Despite public sparring, recognised political parties engaged deeply with the process on the ground. The DMK and AIADMK deployed 68,260 and 67,462 Booth Level Agents, respectively, to monitor polling stations during the revision. Other parties, including the DMDK and the CPI, also appointed agents — underscoring that, beyond rhetoric, all stakeholders were acutely aware of the electoral stakes.

The most critical corrective phase unfolded between December 19 and January 31, when the ECI conducted six rounds of special camps across the State during a 40-day claims and objections period. In that window, 22.83 lakh applications seeking inclusion were filed — 17.10 lakh offline and 5.73 lakh online — reflecting both the scale of concern and the mobilisation by parties and voters alike.

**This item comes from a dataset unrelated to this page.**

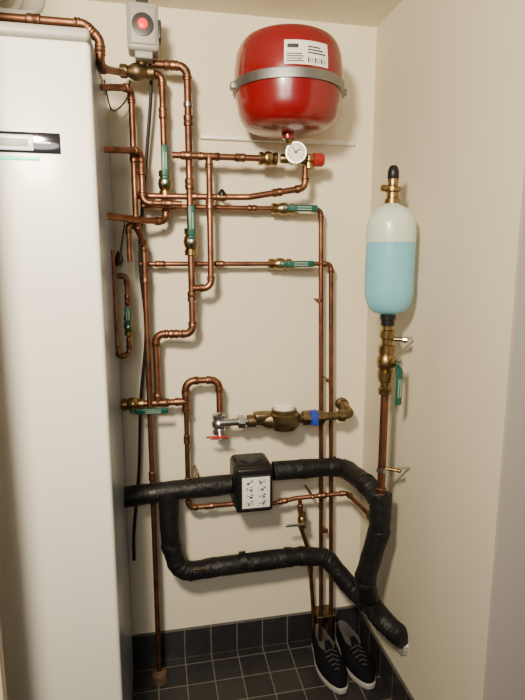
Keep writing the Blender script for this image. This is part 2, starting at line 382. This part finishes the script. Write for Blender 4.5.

The numbers tell two parallel stories. On one hand, the deletion of 97.37 lakh names exposed the magnitude of duplication, migration, deaths and outdated entries that accumulate over time in a large and mobile electorate. On the other hand, the surge of fresh applications suggested that awareness campaigns and political intervention significantly shaped the final contours of the roll.

With scrutiny completed and the final roll published, the SIR has now transitioned from controversy to closure. The revised list will serve as the foundation for the forthcoming Assembly election, making this exercise not merely a bureaucratic update but a recalibration of the State’s electoral base.